_YOUR INSTRUCTIONS_
Up to and including the line that contains "e = 0.00004", write out each line of the material from its first line, exactly.

========================================================================

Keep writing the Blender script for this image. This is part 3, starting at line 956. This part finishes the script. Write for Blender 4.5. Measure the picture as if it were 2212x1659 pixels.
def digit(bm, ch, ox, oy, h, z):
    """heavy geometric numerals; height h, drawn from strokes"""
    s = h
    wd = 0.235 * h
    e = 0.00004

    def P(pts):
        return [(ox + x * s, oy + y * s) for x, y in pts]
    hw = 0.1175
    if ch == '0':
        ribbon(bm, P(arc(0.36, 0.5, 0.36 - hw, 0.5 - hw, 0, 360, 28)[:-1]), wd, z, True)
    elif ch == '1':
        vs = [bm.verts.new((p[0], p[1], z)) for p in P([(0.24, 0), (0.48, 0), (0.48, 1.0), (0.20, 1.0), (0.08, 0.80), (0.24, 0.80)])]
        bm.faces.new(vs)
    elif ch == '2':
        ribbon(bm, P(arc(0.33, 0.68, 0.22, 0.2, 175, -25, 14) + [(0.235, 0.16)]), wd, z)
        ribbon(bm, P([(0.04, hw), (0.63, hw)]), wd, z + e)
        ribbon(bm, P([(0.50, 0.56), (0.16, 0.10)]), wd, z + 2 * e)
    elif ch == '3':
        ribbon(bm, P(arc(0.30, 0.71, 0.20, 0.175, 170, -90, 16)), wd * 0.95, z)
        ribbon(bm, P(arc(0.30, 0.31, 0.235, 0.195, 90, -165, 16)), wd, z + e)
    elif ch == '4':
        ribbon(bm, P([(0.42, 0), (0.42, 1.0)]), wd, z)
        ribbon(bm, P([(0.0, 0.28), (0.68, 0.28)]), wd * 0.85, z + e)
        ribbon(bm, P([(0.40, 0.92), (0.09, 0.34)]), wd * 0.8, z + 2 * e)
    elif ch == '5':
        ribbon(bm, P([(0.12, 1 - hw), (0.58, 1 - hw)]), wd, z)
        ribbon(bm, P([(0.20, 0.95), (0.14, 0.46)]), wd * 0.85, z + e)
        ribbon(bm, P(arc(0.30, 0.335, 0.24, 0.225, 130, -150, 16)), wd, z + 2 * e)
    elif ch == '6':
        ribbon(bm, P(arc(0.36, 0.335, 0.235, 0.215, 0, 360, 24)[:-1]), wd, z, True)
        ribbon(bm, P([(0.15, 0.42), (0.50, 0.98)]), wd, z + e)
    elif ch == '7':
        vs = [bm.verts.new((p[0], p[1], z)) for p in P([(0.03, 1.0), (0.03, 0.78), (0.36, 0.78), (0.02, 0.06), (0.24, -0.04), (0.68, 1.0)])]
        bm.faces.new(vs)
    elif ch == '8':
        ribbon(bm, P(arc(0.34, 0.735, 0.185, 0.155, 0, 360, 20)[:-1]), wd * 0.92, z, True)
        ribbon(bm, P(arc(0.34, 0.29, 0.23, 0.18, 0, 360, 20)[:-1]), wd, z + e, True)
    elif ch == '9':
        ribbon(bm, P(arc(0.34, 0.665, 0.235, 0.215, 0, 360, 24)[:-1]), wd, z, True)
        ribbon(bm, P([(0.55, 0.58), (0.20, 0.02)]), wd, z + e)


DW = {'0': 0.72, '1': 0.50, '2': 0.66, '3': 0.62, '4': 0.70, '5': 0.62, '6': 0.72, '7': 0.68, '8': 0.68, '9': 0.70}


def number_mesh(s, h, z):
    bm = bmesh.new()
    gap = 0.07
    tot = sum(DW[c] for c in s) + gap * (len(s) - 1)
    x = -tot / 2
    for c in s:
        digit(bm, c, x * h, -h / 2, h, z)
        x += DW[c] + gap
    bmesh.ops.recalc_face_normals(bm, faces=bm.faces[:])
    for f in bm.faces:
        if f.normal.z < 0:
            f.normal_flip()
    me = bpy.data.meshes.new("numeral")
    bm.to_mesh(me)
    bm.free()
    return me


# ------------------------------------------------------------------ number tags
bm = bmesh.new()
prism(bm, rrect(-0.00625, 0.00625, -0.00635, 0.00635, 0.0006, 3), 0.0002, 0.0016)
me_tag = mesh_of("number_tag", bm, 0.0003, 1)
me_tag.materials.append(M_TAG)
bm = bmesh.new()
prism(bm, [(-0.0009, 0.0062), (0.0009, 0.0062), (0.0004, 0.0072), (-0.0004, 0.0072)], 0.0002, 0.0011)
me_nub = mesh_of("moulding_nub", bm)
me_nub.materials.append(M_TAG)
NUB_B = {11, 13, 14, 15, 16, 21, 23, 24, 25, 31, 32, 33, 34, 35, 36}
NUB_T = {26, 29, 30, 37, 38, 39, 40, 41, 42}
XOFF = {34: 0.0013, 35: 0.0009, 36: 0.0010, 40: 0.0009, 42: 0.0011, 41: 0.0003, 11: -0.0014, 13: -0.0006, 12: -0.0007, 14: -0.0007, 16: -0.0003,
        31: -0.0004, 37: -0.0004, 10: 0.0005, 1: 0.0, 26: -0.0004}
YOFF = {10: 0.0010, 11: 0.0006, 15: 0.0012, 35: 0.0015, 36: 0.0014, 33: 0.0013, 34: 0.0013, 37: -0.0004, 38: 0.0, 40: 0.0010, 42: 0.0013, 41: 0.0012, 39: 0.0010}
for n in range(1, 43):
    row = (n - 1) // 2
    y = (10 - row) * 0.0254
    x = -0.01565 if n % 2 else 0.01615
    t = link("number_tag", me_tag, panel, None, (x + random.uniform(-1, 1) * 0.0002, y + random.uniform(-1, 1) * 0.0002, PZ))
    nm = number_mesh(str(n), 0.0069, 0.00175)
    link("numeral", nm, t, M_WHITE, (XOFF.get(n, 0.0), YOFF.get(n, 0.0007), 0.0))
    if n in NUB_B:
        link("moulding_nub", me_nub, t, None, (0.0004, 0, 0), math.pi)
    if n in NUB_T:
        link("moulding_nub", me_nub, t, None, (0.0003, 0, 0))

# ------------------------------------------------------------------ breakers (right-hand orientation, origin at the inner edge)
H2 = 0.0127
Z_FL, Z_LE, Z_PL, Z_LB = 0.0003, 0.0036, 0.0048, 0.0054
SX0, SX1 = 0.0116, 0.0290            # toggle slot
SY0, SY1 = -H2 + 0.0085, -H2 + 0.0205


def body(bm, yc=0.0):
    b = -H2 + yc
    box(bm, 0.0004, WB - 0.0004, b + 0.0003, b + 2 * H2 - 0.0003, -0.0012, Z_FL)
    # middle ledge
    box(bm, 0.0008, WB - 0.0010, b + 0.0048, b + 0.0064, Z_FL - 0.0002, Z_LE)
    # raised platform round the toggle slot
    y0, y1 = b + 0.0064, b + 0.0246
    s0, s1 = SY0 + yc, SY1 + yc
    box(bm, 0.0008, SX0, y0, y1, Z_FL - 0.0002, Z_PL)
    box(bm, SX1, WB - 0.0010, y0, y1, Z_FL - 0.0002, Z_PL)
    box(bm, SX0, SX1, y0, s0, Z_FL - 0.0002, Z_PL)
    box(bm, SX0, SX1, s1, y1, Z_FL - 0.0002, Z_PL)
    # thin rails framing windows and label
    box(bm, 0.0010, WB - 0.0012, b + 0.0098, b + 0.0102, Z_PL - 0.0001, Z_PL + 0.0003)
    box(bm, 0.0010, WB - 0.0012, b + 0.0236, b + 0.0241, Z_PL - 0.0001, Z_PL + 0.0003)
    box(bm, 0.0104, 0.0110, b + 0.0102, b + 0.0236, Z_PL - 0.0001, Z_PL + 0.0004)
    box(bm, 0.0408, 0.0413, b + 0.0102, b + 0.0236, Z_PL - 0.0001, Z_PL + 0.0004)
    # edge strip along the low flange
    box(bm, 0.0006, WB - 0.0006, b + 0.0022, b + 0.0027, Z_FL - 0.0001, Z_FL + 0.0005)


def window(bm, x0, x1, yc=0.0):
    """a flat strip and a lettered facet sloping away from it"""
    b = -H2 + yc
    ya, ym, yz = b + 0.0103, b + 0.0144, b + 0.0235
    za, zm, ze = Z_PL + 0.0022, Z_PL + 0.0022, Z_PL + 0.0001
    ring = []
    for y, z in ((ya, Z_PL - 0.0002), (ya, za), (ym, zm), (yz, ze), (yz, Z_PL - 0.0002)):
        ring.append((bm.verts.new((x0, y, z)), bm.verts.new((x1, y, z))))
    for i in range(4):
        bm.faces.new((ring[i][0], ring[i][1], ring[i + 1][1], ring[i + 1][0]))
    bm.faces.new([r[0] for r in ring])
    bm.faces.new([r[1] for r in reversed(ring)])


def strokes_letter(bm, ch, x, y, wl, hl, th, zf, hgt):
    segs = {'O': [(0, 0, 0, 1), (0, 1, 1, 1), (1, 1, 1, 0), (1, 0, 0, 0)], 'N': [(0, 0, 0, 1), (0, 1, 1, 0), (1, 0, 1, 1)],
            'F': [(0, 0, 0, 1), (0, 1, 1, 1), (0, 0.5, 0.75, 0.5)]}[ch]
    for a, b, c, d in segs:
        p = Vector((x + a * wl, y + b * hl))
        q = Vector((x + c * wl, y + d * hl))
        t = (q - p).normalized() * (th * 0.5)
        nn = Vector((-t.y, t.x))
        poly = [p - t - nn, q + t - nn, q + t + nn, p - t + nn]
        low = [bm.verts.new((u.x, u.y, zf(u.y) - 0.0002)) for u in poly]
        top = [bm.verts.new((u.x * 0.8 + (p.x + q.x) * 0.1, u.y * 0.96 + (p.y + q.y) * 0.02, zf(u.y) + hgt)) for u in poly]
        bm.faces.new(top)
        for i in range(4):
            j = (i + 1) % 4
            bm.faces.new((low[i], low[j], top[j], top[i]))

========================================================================

_FULL ANSWER_
Keep writing the Blender script for this image. This is part 3, starting at line 956. This part finishes the script. Write for Blender 4.5. Measure the picture as if it were 2212x1659 pixels.
def digit(bm, ch, ox, oy, h, z):
    """heavy geometric numerals; height h, drawn from strokes"""
    s = h
    wd = 0.235 * h
    e = 0.00004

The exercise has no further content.